Comment by Mark Werlin - February 14, 2021 (2 of 6)
Herbert Frei-Schindler: Thanks for commenting on my review. I agree it's a shame that this album is too expensive to ship outside the U.S.
The only cost-effective option for non-USA customers is to purchase the download package rather than the SACD. The download includes the album in DSD64 and PCM formats.
I requested a copy of Don Grusin's album "Out of Thin Air" as a DSD64 download, and hope to review it in the future.
Comment by Athenaeus - November 30, 2022 (3 of 6)
Thank you indeed, Mark Werlin, for this review. It would be nice though if the site administrators could add Octave Records' other SACD releases. There is currently only one on HR Audio; but Octave Records have issued quite a few other discs.
I do realize that there have been a lot of new SACD releases in the last few months and I'm sure that's keeping the site administrators quite busy at the moment. The reports of SACD's death have been greatly exaggerated, it seems.
Comment by Mark Werlin - November 30, 2022 (4 of 6)
Athenaeus: It's not a lack of time, or unwillingness by the site admins. Octave only sells SACDs directly from their website, so they don't assign a UPC/EAN number to their discs. That makes it impossible to list their SACDs on HRAudio. (The Otis Taylor album had an existing UPC/EAN from its earlier CD issue, otherwise it couldn't have been added.)
Craft Recordings have registered their new SACDs with UPC/EAN barcodes, even though the discs are sold directly from Craft's web shop. Perhaps Octave will eventually adopt that practice.
Comment by breydon_music - February 25, 2023 (5 of 6)
Fans of Otis Taylor will be delighted to learn that Octave Records / PS Audio have released a newly recorded SACD of Otis. Entitled "Banjo" it's available on their site now.
Comment by Athenaeus - March 19, 2023 (6 of 6)
Since it isn't possible to list most of Octave Records' releases on this site because they don't have a UPC, I guess we can use this page for the purpose of discussing them.

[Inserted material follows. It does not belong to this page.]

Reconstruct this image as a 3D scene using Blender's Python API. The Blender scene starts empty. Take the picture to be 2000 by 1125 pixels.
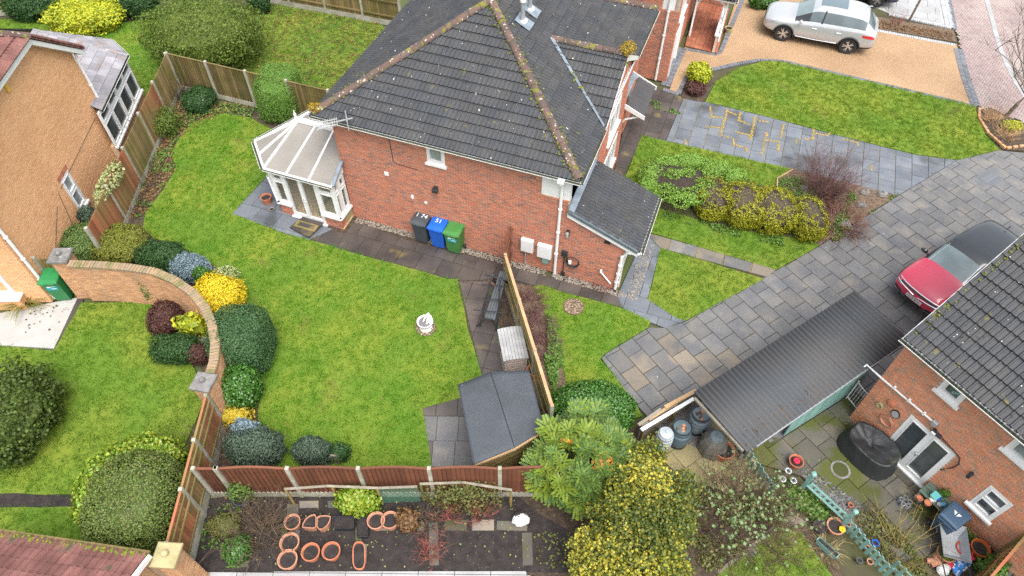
import bpy, bmesh, math, random
import numpy as np
from mathutils import Vector, Matrix, noise
random.seed(7); RNG = np.random.default_rng(7)
SC = bpy.context.scene; COL = SC.collection
PI = math.pi; R = math.radians

# ---------------------------------------------------------------- camera, sky, sun, exposure
CAM_H, FOC, PITCH, ROLL = 18.0, 1363.65, 0.8915, 0.01
cd = bpy.data.cameras.new('camera'); cam = bpy.data.objects.new('camera', cd); COL.objects.link(cam)
_c, _s, _cr, _sr = math.cos(PITCH), math.sin(PITCH), math.cos(ROLL), math.sin(ROLL)
_r = Vector((1, 0, 0)); _d = Vector((0, -_s, -_c)); _f = Vector((0, _c, -_s))
_ix = _cr*_r - _sr*_d; _iy = _sr*_r + _cr*_d
cam.matrix_world = Matrix(((_ix.x, -_iy.x, -_f.x, 0), (_ix.y, -_iy.y, -_f.y, 0), (_ix.z, -_iy.z, -_f.z, CAM_H), (0, 0, 0, 1)))
cd.sensor_width = 36; cd.lens = FOC*36/2000; cd.clip_start = .1; cd.clip_end = 2000
SC.camera = cam
W = bpy.data.worlds.new('World'); SC.world = W; W.use_nodes = True
nt = W.node_tree; nt.nodes.clear()
sk = nt.nodes.new('ShaderNodeTexSky'); sk.sky_type = 'NISHITA'; sk.sun_disc = False
sk.sun_elevation = R(64); sk.sun_rotation = R(155); sk.air_density = 1.2; sk.dust_density = 4
hs = nt.nodes.new('ShaderNodeHueSaturation'); hs.inputs['Saturation'].default_value = .30
bg = nt.nodes.new('ShaderNodeBackground'); bg.inputs['Strength'].default_value = .15
wo = nt.nodes.new('ShaderNodeOutputWorld')
nt.links.new(sk.outputs[0], hs.inputs['Color']); nt.links.new(hs.outputs[0], bg.inputs[0]); nt.links.new(bg.outputs[0], wo.inputs[0])
sl = bpy.data.lights.new('sun', 'SUN'); sl.energy = 1.5; sl.angle = R(45); sl.color = (1, .97, .92)
so = bpy.data.objects.new('sun', sl); COL.objects.link(so)
so.rotation_euler = (R(90-64), 0, R(25))
SC.view_settings.view_transform = 'Standard'; SC.view_settings.look = 'None'
SC.view_settings.exposure = 1.18; SC.view_settings.gamma = 1; SC.view_settings.use_curve_mapping = False
SC.render.engine = 'CYCLES'; SC.cycles.max_bounces = 6; SC.cycles.diffuse_bounces = 3; SC.cycles.use_denoising = False; SC.cycles.denoiser = 'OPENIMAGEDENOISE'
SC.cycles.transparent_max_bounces = 6

# ---------------------------------------------------------------- survey: image point -> point on a level plane
def G(u, v, z=0.):
    x = (u-1000)/FOC; y = (v-562.5)/FOC
    x, y = _cr*x + _sr*y, -_sr*x + _cr*y
    dx, dy, dz = x, _c - y*_s, -_s - y*_c
    t = (z-CAM_H)/dz
    return Vector((dx*t, dy*t, z))
def dist(p): return (Vector(p) - Vector((0, 0, CAM_H))).length
def rot2(p, a): c, s = math.cos(a), math.sin(a); return (p[0]*c - p[1]*s, p[0]*s + p[1]*c)
YA = -0.34369
HO = G(1204, 566)
AX = Vector((math.cos(YA), math.sin(YA), 0)); BX = Vector((-math.sin(YA), math.cos(YA), 0))
def HW(a, b, z=0): return HO + AX*a + BX*b + Vector((0, 0, z))       # main-house frame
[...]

Paul McGowan, the owner of PS Audio and Octave Records, has an interesting You Tube channel through which he answers audio-related questions from customers and viewers. He posted a video about DXD a few days ago: https://www.youtube.com/watch?v=fCyLg_grl1A&t=185s. He explains how their earlier discs were recorded in DSD, then entirely mixed in the analogue domain, and finally converted back to DSD. That way, they really were pure DSD, i.e. they hadn't gone through a PCM step or through DXD, which is a form of PCM.
He then goes on to explain that Octave Records still record in DSD, but now edit on Pyramix, which uses DXD (once again, that's actually PCM). Paul McGowan, who's always been an advocate of DSD and SACDs, thinks the final product sounds better when done on Pyramix rather than through Sonoma and analogue mixing.
And apparently, we'll be able to hear it for ourselves. He says he has remixed Gabriel Mervine's album Say Somethin' on Pyramix. This is an early Octave Records album that was mixed in analogue; it can be considered pure DSD. According to Paul McGowan, the remixed version sounds much better than the original. Although he didn't say how and when this will be released, I suppose it will be on SACD.